Hey, Mike.
Thank you for posting that link - it's definition of civil rights illustrates my point nicely.
(West's Encyclopedia of American Law): The political, social, and economic rights that each citizen has by virtue of simply being a citizen, and which are usually upheld by law. The meaning of the phrase is shaded by its commonest reference: to the civil rights of ethnic minorities in the United States. In this and similar usages, there is at least as much stress on the rights of a (minority) group as on the rights of the individual.
Nevertheless the phrase is older and more general than the American Civil War. Any state which gives constitutional or legal guarantees to its citizens confers civil rights. However, constitutions sometimes state rights without giving the citizen any means of enforcing them against the state.
I believe that in our modern society, for better or worse, the term "civil rights" has been largely taken over by those who discuss ethnic or gender discrimination. Many of these people don't concern themselves with 2A rights, and some of them actively oppose the RKBA. If your intention is to say to them, "Hey, my RKBA is just as much a civil right as your labor/housing/educational/voting right", then I guess that use of the term is okay.
But that's a weaker argument than saying, "I hold this right inherently as a human being, regardless of what my government thinks." I agree with cbrgator that the RKBA is a pre-existing right, which We the People exercised before the founding fathers came up with the Constitution. I think it's great that they promised not to infringe it (and I think it's unconscionable that their modern counterparts have reneged on that promise). I don't have a problem with it being listed as a civil right, as long as we understand that it is also more than that, and not subject to the arbitrary nature of other civil rights. It is a natural right, independent of government approval.

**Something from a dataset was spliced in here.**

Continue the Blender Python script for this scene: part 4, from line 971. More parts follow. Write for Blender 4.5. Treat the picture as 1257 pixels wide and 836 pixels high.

Let's look at the situation in 1791. The bill of Rights was amended to the Constitution, and things were cool. Except if you were a Negro, in which case the federal government didn't recognize your "civil rights". Did Negroes deserve the natural right to self-defense and RKBA at that time? Of course they did, but the governments of the day denied them the exercise of those rights. So we see that depending on government for your rights is, ahh... unreliable at best. Even if you're a fat middle-aged white guy like me.
So that's my point. Not only is the RKBA pre-existing to the Bill of Rights, it is independent of it. At some future time if the government of America no longer exists, or is vastly changed from how we know it today, or has been co-opted by socialists, or whatever, the natural rights of humans will still exist, and humans will be insisting on them. Civil rights come and go, natural rights remain.